INFORMATION SHOWN:
⁂
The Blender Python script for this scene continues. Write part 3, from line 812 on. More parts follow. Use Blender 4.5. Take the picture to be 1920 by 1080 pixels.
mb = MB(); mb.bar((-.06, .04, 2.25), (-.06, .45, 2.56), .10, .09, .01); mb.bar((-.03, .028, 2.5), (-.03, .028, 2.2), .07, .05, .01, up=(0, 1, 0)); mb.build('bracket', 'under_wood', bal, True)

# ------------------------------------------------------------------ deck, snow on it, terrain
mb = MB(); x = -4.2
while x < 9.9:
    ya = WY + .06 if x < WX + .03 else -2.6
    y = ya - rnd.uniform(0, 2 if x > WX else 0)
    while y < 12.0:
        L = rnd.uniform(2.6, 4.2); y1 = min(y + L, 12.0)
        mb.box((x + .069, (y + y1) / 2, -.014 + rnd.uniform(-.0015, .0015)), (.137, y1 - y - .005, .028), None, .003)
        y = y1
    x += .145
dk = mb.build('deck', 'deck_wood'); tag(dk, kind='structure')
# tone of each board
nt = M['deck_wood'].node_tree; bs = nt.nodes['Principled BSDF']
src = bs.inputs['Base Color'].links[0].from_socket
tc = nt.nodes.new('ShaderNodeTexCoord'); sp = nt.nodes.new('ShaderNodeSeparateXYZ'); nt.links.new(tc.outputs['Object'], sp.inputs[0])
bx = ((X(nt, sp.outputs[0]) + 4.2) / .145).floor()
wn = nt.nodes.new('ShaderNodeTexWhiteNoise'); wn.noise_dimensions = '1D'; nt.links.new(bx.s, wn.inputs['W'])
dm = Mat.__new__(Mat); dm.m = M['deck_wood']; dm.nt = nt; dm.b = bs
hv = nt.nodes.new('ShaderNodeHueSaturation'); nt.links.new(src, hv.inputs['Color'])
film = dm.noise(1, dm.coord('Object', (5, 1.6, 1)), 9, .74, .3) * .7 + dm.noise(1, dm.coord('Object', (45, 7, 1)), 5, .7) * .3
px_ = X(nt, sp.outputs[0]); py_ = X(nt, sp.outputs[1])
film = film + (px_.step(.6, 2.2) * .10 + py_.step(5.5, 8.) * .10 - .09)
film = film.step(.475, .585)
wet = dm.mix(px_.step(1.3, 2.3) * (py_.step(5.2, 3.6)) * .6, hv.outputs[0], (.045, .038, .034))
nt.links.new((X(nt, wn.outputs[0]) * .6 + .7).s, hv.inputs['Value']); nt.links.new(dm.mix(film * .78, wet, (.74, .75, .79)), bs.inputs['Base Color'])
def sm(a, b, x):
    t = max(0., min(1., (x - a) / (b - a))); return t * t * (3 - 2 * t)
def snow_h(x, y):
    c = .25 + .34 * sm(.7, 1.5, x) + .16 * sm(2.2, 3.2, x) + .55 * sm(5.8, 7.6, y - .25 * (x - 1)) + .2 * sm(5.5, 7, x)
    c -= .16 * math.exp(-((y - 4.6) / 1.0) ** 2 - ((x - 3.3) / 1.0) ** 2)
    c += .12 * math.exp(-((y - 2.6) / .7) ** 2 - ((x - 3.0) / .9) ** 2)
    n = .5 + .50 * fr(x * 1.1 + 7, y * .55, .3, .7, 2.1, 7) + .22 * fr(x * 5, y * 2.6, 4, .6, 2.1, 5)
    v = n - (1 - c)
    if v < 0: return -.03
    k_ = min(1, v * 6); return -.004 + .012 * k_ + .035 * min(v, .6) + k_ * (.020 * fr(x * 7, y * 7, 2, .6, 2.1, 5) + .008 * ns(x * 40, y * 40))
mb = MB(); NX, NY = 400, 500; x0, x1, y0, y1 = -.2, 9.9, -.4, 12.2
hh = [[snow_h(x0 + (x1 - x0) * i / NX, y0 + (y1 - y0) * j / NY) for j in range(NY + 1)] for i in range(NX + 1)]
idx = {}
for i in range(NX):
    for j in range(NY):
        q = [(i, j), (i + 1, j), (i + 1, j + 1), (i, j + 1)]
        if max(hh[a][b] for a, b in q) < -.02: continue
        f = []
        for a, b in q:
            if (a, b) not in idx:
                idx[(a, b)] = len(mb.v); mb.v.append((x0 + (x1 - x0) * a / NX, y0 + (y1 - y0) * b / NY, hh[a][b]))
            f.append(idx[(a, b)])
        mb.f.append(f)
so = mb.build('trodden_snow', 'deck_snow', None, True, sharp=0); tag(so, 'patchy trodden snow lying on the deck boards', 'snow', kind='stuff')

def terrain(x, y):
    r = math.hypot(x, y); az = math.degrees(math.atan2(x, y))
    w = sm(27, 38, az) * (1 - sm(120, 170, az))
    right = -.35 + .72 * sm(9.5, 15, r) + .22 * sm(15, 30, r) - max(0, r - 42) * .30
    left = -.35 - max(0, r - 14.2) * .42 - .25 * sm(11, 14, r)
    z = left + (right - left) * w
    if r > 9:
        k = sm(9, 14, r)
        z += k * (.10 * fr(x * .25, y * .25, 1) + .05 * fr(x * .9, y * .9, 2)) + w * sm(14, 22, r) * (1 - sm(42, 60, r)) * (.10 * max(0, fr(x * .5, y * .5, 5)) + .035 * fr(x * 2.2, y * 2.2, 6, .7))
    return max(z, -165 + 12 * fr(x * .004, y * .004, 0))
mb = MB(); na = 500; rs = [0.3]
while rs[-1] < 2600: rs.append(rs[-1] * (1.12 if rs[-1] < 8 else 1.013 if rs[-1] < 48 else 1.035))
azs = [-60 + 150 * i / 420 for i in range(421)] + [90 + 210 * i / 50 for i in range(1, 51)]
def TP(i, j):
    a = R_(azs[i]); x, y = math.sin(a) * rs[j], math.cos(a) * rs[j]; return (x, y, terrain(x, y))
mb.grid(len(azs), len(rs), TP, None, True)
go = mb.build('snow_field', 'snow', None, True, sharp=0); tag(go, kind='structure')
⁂
WHAT YOU WILL DO: Take the lines above from the first through the one containing "mb.build('bracket', 'under_wood', bal, True)" and reproduce them exactly; include nothing else.

FULL RESPONSE:
The Blender Python script for this scene continues. Write part 3, from line 812 on. More parts follow. Use Blender 4.5. Take the picture to be 1920 by 1080 pixels.
mb = MB(); mb.bar((-.06, .04, 2.25), (-.06, .45, 2.56), .10, .09, .01); mb.bar((-.03, .028, 2.5), (-.03, .028, 2.2), .07, .05, .01, up=(0, 1, 0)); mb.build('bracket', 'under_wood', bal, True)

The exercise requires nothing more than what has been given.